No-cloning of quantum steering

TL;DR

This paper demonstrates that quantum steering cannot be cloned onto both copies of a maximally-entangled pair, revealing a fundamental restriction that enhances security in quantum communication.

Contribution

It introduces the concept of 'no-cloning of quantum steering' and proves that steering can only be present in one clone, not both, after universal cloning.

Findings

EPR steering is only present in one clone after universal cloning.

The no-cloning of quantum steering applies to both bipartite and single-system scenarios.
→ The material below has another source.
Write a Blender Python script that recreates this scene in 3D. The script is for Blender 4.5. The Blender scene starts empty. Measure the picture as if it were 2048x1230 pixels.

This restriction underpins the security of quantum communication protocols against cloning attacks.

Abstract

Einstein-Podolsky-Rosen (EPR) steering allows two parties to verify their entanglement, even if one party's measurements are untrusted. This concept has not only provided new insights into the nature of non-local spatial correlations in quantum mechanics, but also serves as a resource for one-sided device-independent quantum information tasks. Here, we investigate how EPR steering behaves when one-half of a maximally-entangled pair of qudits (multidimensional quantum systems) is cloned by a universal cloning machine. We find that EPR steering, as verified by a criterion based on the mutual information between qudits, can only be found in one of the copy subsystems but not both. We prove that this is also true for the single-system analogue of EPR steering. We find that this restriction, which we term "no-cloning of quantum steering", elucidates the physical reason why steering can be used to secure sources and channels against cloning-based attacks when implementing quantum communication and quantum computation protocols.